A couple of months before he died I felt to invite him to Thanksgiving with my family. This prompting was brought on by Holy Spirit and I know that because it wasn’t a thought I would have and it would involve driving an extra six hours as he didn’t have a car and would need a ride to and from
Thanksgiving. I wasn’t thrilled with the idea of that much time in the car with him as conversation with him often involved him talking at me about things that interested him but I had become changed by the lens Jesus gave me for him and I saw him through that lens so this time with him was different. I cared more about what he shared. I tried to connect to it. He was grateful for the time with all of us. He seemed to feel loved by it. I was grateful too. I didn’t feel like “I did him a favor” rather that I got a gift in
that time with him.
January 2nd , 2024 he died. Looking back I’m deeply grateful for the prompting to invite him to Thanksgiving and for everyone else in my family to be on board with his attendance. This was our last time with him on earth. It was a really good day and probably the best it could’ve been. This invitation was the work of the Lord and He knew the urgency of it that not one of us could have. So why am I writing this? I felt to write this a few days ago to urge you, dear reader to search your heart and ask if there is anyone you feel led to spend some time with that maybe you rather wouldn’t. If you know Jesus, ask Him to show you. If there is healing that needs to happen or forgiveness for one that has hurt you, He can help with that. Is there someone in your life that could use your encouragement? Or your words of love? When someone close to you passes it becomes so evident how short our time on earth is and letting people know how you feel about them and the gift of their life in your life is HUGE! And maybe that is a hard step for you to take as you feel someone should do that for you instead but let me leave off with this and it’s sort of a riff of a well known quote: when you bring forward light you unlock others to bring it forward as well.
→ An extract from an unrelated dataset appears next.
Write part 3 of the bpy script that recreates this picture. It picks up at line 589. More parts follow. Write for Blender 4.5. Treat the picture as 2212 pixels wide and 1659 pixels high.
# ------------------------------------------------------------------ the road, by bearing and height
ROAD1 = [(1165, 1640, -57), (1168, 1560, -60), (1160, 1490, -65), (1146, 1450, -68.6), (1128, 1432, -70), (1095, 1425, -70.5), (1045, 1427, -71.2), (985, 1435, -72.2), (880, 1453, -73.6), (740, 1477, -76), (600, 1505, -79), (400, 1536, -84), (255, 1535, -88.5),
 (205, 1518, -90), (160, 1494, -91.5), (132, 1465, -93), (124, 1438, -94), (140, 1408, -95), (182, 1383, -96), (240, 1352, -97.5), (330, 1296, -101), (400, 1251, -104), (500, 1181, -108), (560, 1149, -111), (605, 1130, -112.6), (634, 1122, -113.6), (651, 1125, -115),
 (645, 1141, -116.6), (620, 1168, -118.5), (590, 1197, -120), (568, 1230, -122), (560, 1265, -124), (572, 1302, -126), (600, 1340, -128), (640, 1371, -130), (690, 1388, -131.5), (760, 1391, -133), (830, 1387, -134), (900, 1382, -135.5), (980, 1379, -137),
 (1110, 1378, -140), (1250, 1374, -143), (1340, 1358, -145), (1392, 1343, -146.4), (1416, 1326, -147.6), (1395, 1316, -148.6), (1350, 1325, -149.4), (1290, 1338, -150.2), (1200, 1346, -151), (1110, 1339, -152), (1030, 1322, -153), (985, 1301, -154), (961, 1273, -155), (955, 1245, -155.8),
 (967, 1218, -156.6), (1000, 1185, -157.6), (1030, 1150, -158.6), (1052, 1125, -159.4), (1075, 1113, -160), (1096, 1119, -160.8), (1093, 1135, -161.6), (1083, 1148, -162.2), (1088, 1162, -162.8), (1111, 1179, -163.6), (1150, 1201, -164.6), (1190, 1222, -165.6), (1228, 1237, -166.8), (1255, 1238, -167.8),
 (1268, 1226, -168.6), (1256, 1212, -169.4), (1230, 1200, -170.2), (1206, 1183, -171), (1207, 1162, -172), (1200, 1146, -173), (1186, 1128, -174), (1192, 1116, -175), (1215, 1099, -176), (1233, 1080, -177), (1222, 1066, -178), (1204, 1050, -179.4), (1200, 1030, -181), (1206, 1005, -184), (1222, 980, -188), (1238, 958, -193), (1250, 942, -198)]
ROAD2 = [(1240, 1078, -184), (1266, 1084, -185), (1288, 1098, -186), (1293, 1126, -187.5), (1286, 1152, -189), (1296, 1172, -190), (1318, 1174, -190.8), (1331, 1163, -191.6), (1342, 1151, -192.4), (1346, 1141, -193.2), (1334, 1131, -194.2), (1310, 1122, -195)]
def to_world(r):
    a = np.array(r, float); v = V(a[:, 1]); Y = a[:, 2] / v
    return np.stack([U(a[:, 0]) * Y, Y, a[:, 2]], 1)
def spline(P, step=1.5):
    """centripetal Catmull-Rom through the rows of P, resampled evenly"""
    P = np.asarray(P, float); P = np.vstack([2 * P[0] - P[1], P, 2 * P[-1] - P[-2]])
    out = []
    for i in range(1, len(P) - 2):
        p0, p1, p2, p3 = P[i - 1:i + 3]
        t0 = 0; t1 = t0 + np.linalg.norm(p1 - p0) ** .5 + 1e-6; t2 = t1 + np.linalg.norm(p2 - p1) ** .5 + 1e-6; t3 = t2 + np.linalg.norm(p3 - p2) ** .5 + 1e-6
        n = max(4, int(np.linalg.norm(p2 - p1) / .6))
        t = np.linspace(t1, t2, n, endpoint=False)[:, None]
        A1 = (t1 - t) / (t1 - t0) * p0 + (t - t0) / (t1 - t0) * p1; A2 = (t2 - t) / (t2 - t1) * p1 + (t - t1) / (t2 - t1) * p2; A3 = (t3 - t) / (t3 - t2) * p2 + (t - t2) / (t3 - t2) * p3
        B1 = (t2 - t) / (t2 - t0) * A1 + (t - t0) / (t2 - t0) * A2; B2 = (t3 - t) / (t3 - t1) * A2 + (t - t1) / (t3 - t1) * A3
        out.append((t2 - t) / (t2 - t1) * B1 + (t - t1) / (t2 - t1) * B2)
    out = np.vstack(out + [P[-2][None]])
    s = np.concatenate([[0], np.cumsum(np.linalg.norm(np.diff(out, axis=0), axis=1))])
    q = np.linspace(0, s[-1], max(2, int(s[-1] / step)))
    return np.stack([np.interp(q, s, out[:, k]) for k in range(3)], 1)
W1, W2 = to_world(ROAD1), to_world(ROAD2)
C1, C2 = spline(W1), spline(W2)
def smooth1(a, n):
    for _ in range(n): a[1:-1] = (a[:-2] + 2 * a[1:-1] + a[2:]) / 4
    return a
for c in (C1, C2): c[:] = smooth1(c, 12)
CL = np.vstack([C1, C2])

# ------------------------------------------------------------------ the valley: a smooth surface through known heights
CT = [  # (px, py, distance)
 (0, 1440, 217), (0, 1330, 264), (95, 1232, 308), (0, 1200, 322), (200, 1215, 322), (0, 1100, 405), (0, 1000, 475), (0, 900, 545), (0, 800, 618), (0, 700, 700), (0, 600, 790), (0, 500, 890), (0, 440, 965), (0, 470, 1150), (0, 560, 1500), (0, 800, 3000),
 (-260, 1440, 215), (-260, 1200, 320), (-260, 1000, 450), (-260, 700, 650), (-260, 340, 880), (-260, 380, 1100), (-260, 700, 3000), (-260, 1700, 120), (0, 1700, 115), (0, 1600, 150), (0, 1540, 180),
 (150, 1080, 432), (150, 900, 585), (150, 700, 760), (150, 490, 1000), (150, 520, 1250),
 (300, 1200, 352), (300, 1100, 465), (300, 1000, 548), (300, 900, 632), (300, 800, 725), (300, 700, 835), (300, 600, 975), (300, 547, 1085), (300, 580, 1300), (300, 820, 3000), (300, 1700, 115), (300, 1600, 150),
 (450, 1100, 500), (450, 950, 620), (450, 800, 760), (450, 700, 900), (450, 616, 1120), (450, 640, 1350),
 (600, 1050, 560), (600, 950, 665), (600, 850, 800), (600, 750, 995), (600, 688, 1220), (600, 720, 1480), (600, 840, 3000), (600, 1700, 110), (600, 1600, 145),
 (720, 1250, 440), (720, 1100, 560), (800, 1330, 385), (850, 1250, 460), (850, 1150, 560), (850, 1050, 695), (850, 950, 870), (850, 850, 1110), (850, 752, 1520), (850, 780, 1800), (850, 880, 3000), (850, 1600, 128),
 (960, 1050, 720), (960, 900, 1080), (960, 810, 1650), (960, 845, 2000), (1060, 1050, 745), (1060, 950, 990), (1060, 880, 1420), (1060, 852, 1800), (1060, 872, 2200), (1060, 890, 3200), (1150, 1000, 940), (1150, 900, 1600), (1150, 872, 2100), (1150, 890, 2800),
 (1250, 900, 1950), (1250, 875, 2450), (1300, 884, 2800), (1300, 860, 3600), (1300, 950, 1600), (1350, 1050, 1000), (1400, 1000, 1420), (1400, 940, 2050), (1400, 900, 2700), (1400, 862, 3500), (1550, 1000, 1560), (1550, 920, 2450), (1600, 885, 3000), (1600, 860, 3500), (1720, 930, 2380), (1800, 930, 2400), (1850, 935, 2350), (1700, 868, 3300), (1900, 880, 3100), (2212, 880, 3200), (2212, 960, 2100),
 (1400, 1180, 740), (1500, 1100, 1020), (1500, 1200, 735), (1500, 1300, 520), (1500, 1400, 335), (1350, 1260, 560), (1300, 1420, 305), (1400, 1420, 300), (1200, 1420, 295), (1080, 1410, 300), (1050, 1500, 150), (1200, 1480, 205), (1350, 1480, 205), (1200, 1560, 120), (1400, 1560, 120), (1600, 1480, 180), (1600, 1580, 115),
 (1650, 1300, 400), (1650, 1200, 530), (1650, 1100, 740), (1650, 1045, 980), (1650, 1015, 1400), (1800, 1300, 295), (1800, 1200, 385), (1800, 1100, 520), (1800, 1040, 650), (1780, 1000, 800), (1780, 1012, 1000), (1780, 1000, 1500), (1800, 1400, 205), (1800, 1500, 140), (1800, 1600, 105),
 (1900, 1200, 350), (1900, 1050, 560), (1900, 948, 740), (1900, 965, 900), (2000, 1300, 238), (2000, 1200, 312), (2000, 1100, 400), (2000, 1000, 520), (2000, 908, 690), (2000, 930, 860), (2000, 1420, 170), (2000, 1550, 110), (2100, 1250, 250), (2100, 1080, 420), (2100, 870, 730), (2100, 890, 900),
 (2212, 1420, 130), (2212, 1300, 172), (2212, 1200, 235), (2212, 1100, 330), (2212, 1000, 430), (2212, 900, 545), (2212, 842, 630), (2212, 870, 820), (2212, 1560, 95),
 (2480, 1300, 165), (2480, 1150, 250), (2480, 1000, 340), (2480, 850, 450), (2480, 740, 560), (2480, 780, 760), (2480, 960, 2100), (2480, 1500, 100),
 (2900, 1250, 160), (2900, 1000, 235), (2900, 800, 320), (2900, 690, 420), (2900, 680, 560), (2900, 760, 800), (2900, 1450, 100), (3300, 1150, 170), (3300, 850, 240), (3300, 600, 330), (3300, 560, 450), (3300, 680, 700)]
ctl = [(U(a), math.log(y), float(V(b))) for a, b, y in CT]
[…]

When you let people know what they mean to you, really, you help them see the value in doing the same. And maybe they will or maybe they won’t tell you how they feel about you, you don’t own that part. But I can’t tell you the peace I have now from taking that step to follow the prompting to invite my dad to Thanksgiving and the goodness of the time we got together
that ensued. I did get to tell my dad what he meant to me before he died.